A review of the record reveals that Plaintiff failed to comply with the four-step administrative remedies process. 28 C.F.R. § 542.15 provides that prisoners have 20 days from the date of the warden's signed response to submit an appeal to the Regional Director. Defendant has submitted the uncontroverted Declaration of Ondreya Barksdale, a paralegal at the BOP, showing that Plaintiff received the warden's signed response to his Request for Administrative Remedy on August 16, 2016. Defendant's App'x, Ex. 1, ¶ 5. But it was not until September 19, 2016—34 days after the date of the warden's signed response—that Plaintiff submitted an appeal to the Northeast Regional Director. Id. Plaintiff has failed to contest or respond to the substance of the Declaration. Thus, the Court finds that Plaintiff's appeal to the Northeast Regional Director was untimely. Because the Supreme Court has instructed that lower courts must strictly construe deadlines in the grievance review system, Woodford, 548 U.S. at 95, Plaintiff's claim was not properly exhausted. Summary judgment on this basis is warranted.
b. FTCA Claims
To the extent that Plaintiff may have intended to assert libel, slander, and defamation of character claims under the Federal Tort Claims Act ("FTCA"), Plaintiff has likewise failed to exhaust his administrative remedies. 28 U.S.C. § 2675(a) requires an FTCA claimant to first present his claim to the appropriate Federal agency, after which that agency must "finally" deny that claim in writing, before filing an action in District Court. Defendant has submitted another uncontroverted Declaration of Ondreya Barksdale, a paralegal at the BOP, which states that "Mr. Trotman has not filed a claim pursuant to the FTCA with the BOP at any time for any reason." Defendant's App'x, Ex. 3, ¶ 4. Plaintiff has failed to contest or respond to the substance of the Declaration.

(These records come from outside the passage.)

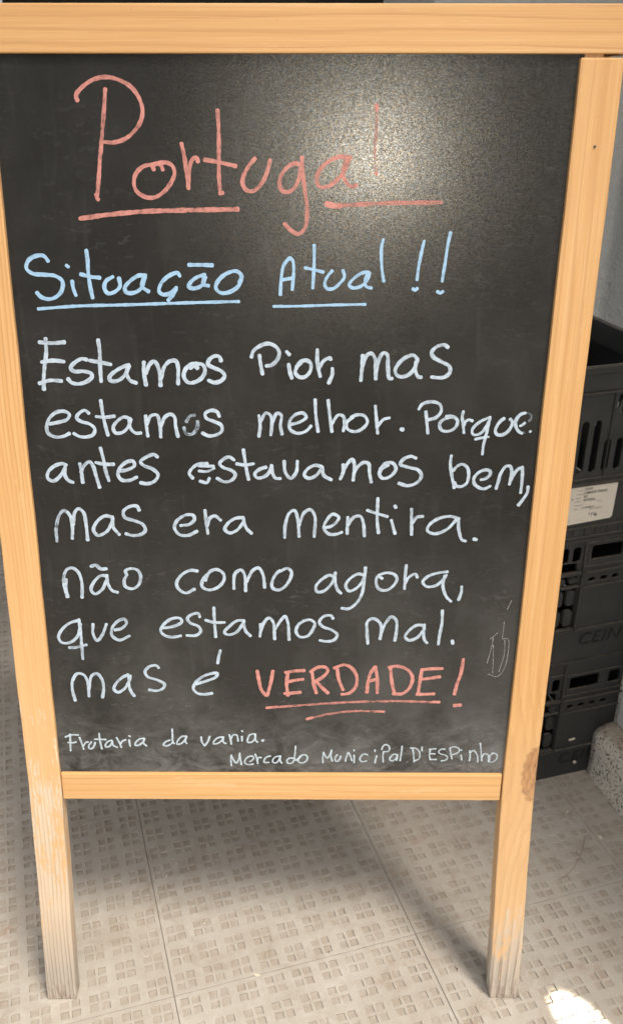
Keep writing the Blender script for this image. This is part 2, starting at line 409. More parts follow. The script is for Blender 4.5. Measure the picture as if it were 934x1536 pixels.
# ------------------------------------------------------------------ the chalkboard sign
AX = Vector((0.9617969, -0.2736057, -0.0093094)); UB = Vector((0.0373982, 0.0976264, 0.9945202)); NB = Vector((-0.2711976, -0.9568746, 0.1041291))
ORG = Vector((-0.1483207, 0.0374494, 0))
sign = empty('chalkboard_sign', ORG)
sign.rotation_mode = 'QUATERNION'
RM = Matrix((AX, UB, NB)).transposed()
sign.rotation_quaternion = RM.to_quaternion()
tag(sign, 'wooden framed A-board chalkboard with handwritten Portuguese message standing on the tiles', 'chalkboard sign')
W, WL, H0, H1, H2, H3 = .5755, .037, .3083, .3437, 1.0771, 1.1147
TH = .021
def foot_y(x, c): return (0.0093094*x - 0.1041291*c) / 0.9945202
def plank_mesh(name, x0, x1, y1, kick, thick, y0=0.0, off=0.0, bev=.0017, floor=True, seed=0):
    """a stile: local origin at its lower left, length along Y, slightly bowed below the rail"""
    bm = bmesh.new(); rr = random.Random(seed)
    N = 26; rings = []
    for k in range(N+1):
        y = y0 + (y1-y0)*k/N
        d = kick*max(0, 1 - y/.32)**1.1 if kick else 0
        wob = rr.uniform(-.00035, .00035) + (rr.uniform(-.0006, .0006) if y < .06 and kick else 0)
        ring = []
        for (x, c) in ((x0, 0), (x1, 0), (x1, -thick), (x0, -thick)):
            yy = y + (foot_y(x+off, c) if (floor and k == 0) else 0)
            ring.append(bm.verts.new((x + d + wob, yy, c)))
        rings.append(ring)
    for a, b in zip(rings, rings[1:]):
        for k in range(4): bm.faces.new((a[k], a[(k+1) % 4], b[(k+1) % 4], b[k]))
    bm.faces.new(rings[0]); bm.faces.new(rings[-1][::-1])
    return finish(bm, name, bev, 2)
M_LEFT = wood('pine_left_stile', 3.1, 230, wear_light=(.03, .50, 1.0, .05, .72), tint=1.0)
M_RIGHT = wood('pine_right_stile', 7.7, 105, wear_light=(-.01, .20, .8, .06, .45), knots=((W-.0015-(W-WL), .345, .0165, .040),), ring_dark=.4)
M_TOP = wood('pine_top_rail', 11.3, 85, ring_dark=.6, bend=-.01)
M_BOT = wood('pine_bottom_rail', 5.9, 120, ring_dark=.3, tint=1.04)
M_REAR = wood('pine_rear_frame', 2.2, 150)
left = link('stile', plank_mesh('stile', 0, WL, H2-.0028, -.0074, TH, seed=1), M_LEFT, sign)
tag(left, 'left stile with weathered grey lower leg')
right = link('stile', plank_mesh('stile', 0, WL, H2-.0028, .0119, TH, off=W-WL, seed=2), M_RIGHT, sign, (W-WL, 0, 0))
tag(right, 'right stile with a dark knot at rail height')
def rail(name, x0, x1, y0, y1, mat, front, thick, label, bev=.0015):
    bm = bmesh.new(); L = x1-x0; h = y1-y0; N = 12; rr = random.Random(h)
    box_bm(bm, -h, 0, 0, L, -thick, 0)          # length along local Y, turned to lie across
    o = link(name, finish(bm, name, bev), mat, sign, (x0, y0, front))
    o.rotation_euler = (0, 0, -math.pi/2)
    tag(o, label); return o
rail('rail', -.004, W+.004, H2, H3, M_TOP, .0006, TH+.002, 'wide top rail')
rail('rail', WL+.0008, W-WL-.0012, H0, H1, M_BOT, -.0014, TH-.003, 'narrow bottom rail between the legs')
for x0, x1 in ((.006, .021), (.5425, .5585)):
    link('tenon', box_mesh('tenon', x0, x1, H2-.012, H2+.004, -.016, -.004), M_REAR, sign)
for nx_, ny_ in ((.5584, 1.0042),):
    bm = bmesh.new(); bmesh.ops.create_cone(bm, cap_ends=True, segments=10, radius1=.0011, radius2=.0011, depth=.001)
    link('nail_head', finish(bm, 'nail_head'), M_PRINT, sign, (nx_, ny_, .0006))
panel = link('writing_panel', box_mesh('writing_panel', WL-.006, W-WL+.006, H1-.008, H2+.006, -.009, -.005), M_BOARD, sign)

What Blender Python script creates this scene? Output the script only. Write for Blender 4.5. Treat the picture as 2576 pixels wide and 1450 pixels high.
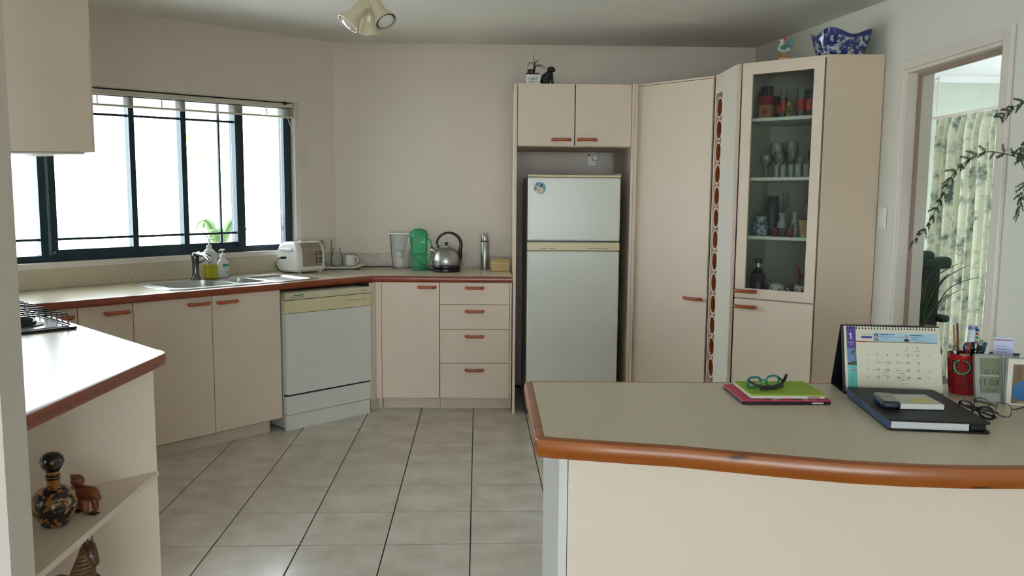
import bpy, math, random
from mathutils import Vector, Matrix
random.seed(7)
C = bpy.context.scene.collection
SC = bpy.context.scene
for o in list(bpy.data.objects): bpy.data.objects.remove(o)
PI = math.pi

# ------------------------------------------------------------------ camera, sky, daylight, exposure
F, PITCH, ROLL, YAW, HC = 2024.8, .1073, -.0079, .0430, 1.40
cy, sy = math.cos(YAW), math.sin(YAW)
fwd = Vector((sy*math.cos(PITCH), cy*math.cos(PITCH), -math.sin(PITCH)))
rt = Vector((cy, -sy, 0)); dn = fwd.cross(rt)
rr = math.cos(ROLL)*rt + math.sin(ROLL)*dn
dd = -math.sin(ROLL)*rt + math.cos(ROLL)*dn
camd = bpy.data.cameras.new('camera'); cam = bpy.data.objects.new('camera', camd); C.objects.link(cam)
camd.sensor_width = 36; camd.lens = F*36/2576; camd.clip_start = .02
up = -dd; bk = -fwd
cam.matrix_world = Matrix(((rr.x, up.x, bk.x, 0), (rr.y, up.y, bk.y, 0), (rr.z, up.z, bk.z, HC), (0, 0, 0, 1)))
SC.camera = cam
w = bpy.data.worlds.new('sky'); SC.world = w; w.use_nodes = True
bg = w.node_tree.nodes['Background']; bg.inputs[0].default_value = (.89, .935, 1, 1); bg.inputs[1].default_value = 12.0
SC.view_settings.view_transform = 'Standard'; SC.view_settings.look = 'None'
SC.view_settings.exposure = 0.0; SC.view_settings.gamma = 1; SC.view_settings.use_curve_mapping = False
SC.cycles.use_denoising = True
SC.cycles.max_bounces = 10; SC.cycles.diffuse_bounces = 6; SC.cycles.transparent_max_bounces = 16
SC.cycles.sample_clamp_indirect = 6; SC.cycles.caustics_reflective = False; SC.cycles.caustics_refractive = False

sl = bpy.data.lights.new('sun', 'SUN'); sl.energy = 9; sl.angle = .01; sl.color = (1, .95, .86)
so_ = bpy.data.objects.new('sun', sl); C.objects.link(so_); so_.rotation_euler = Vector((-.35, .55, -.85)).to_track_quat('-Z', 'Y').to_euler()

def portal(name, loc, rot, sx, sy_):
    l = bpy.data.lights.new(name, 'AREA'); l.shape = 'RECTANGLE'; l.size = sx; l.size_y = sy_
    l.cycles.is_portal = True
    o = bpy.data.objects.new(name, l); C.objects.link(o); o.location = loc; o.rotation_euler = rot
WA = math.radians(51.32)          # window wall direction
ux, uy = math.cos(WA), math.sin(WA)
W0 = (-2.447, 4.362)
def wpt(s, t=0, z=0): return (W0[0]+ux*s-uy*t, W0[1]+uy*s+ux*t, z)
portal('kitchen_window_daylight', wpt(.85, .16, 1.52), (PI/2, 0, WA), 2.3, 1.0)
portal('sliding_door_daylight', (-.15, -4.95, 1.15), (-PI/2, 0, 0), 3.9, 2.1)
portal('dining_window_daylight', (-2.86, -.45, 1.5), (0, -PI/2, 0), 1.2, 1.3)
portal('study_window_daylight', (4.95, 5.0, 1.2), (0, PI/2, 0), 2.0, 2.6)

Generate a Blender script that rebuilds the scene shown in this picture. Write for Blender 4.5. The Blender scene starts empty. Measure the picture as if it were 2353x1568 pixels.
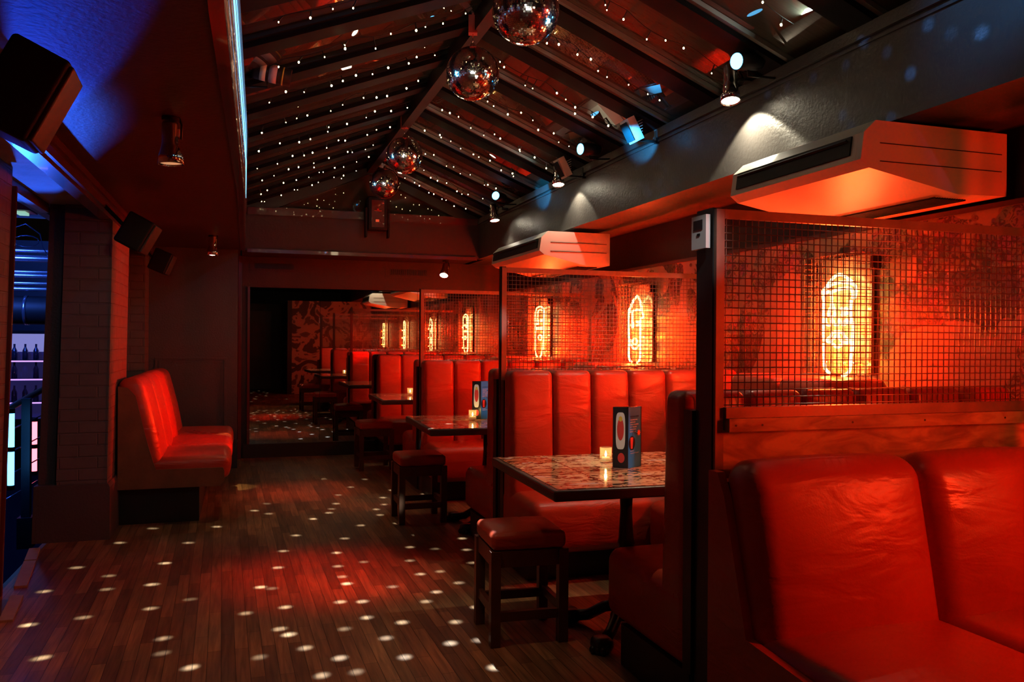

Accordingly, the Court finds that, to the extent that Plaintiff has raised libel, slander, and defamation of character claims, he has failed to exhaust them under the FTCA.
V. CONCLUSION
For all these reasons, Defendant's Motion to Dismiss, or in the Alternative, for Summary Judgment (ECF No. 15) is GRANTED. Plaintiff's claims are dismissed, with prejudice. The Clerk is directed to mark this case closed.